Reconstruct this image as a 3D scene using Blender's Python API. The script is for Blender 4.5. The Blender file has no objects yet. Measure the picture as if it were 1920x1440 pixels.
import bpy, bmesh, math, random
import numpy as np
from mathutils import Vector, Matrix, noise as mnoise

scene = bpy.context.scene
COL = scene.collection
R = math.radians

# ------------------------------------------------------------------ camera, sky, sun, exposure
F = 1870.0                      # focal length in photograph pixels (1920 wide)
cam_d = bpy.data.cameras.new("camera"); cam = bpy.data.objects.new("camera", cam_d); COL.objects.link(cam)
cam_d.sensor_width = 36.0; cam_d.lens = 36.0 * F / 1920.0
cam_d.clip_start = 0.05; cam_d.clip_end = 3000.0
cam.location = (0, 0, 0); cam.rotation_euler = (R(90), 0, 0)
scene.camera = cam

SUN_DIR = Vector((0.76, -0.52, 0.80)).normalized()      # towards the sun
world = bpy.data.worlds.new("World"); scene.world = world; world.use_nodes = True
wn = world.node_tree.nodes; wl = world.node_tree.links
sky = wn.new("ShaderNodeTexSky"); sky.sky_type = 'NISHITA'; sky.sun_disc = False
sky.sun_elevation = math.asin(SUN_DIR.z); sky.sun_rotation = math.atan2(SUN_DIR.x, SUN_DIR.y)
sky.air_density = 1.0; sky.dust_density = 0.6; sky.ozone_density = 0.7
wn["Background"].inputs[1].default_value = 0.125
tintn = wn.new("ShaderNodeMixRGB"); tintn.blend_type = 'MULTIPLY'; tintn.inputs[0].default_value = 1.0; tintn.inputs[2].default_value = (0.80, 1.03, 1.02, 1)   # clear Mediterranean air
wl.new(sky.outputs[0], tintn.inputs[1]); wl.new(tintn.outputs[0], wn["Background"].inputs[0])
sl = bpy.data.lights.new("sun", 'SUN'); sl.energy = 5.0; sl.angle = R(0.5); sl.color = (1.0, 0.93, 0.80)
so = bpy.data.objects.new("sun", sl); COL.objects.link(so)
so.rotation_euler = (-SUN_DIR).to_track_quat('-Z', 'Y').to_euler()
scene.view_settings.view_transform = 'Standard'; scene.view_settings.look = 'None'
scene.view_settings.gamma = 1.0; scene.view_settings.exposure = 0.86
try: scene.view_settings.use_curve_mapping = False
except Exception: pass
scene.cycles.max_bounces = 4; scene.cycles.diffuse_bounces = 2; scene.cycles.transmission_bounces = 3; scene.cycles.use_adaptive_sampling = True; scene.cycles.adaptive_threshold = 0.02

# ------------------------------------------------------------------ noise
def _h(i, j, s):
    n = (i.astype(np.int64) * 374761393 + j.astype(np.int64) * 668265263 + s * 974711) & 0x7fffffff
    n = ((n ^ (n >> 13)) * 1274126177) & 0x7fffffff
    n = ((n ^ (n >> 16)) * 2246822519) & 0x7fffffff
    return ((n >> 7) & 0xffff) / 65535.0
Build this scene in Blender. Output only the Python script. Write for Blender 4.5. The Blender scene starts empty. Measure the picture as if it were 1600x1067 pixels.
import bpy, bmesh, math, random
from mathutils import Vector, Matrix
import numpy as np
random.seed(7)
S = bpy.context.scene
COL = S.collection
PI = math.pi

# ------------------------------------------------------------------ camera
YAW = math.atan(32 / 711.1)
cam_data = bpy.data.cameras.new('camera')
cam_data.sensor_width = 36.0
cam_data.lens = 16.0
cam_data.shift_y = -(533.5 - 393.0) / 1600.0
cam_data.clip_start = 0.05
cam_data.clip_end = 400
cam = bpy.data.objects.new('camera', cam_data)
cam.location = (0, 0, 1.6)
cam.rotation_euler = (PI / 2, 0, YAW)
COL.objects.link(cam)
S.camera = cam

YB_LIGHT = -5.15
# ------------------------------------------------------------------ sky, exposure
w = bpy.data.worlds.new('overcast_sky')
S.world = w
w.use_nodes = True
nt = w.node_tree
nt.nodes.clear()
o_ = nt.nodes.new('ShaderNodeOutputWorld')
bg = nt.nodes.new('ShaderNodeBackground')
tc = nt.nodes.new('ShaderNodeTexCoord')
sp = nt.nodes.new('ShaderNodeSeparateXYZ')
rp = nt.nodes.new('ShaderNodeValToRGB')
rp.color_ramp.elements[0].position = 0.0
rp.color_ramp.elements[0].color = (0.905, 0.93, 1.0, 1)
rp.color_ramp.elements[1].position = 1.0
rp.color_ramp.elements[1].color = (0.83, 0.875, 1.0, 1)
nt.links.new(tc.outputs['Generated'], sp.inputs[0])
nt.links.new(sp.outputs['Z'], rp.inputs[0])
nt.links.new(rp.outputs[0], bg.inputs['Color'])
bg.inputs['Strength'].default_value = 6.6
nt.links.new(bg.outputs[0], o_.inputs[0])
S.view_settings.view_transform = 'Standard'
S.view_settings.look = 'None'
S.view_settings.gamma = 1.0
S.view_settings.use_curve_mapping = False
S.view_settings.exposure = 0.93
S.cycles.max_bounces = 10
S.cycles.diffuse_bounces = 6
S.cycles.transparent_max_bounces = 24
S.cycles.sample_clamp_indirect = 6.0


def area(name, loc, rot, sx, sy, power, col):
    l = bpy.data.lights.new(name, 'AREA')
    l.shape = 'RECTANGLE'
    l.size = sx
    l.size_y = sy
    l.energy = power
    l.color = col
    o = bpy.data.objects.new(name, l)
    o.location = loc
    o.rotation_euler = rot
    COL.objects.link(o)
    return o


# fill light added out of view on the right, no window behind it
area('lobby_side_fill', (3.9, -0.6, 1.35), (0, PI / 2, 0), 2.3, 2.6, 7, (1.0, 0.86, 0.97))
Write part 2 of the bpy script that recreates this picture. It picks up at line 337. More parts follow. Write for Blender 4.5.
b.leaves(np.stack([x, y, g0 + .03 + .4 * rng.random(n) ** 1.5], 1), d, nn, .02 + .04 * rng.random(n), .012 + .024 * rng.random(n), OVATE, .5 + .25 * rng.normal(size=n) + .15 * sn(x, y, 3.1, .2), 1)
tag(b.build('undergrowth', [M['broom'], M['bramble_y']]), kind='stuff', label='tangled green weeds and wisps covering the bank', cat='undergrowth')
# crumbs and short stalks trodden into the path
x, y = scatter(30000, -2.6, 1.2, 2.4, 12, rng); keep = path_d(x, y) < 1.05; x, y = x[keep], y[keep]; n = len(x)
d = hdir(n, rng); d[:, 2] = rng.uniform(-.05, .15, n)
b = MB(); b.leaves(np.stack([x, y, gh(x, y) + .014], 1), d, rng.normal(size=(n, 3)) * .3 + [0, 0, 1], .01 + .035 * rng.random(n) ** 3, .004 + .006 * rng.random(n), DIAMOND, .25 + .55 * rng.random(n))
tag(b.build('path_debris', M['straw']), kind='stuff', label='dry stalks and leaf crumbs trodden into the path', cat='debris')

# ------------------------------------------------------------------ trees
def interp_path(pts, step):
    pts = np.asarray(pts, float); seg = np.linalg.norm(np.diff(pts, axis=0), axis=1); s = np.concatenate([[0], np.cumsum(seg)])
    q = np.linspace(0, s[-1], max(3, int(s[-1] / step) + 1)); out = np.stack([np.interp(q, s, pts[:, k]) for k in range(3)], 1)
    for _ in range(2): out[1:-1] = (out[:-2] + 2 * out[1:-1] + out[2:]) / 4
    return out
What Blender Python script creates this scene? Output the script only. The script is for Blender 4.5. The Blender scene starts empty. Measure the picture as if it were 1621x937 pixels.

- - - -

• PROMPT:
Among the entries above, how many lines include the word "Write"? Reply with the number only.

• FINAL RESULT:
2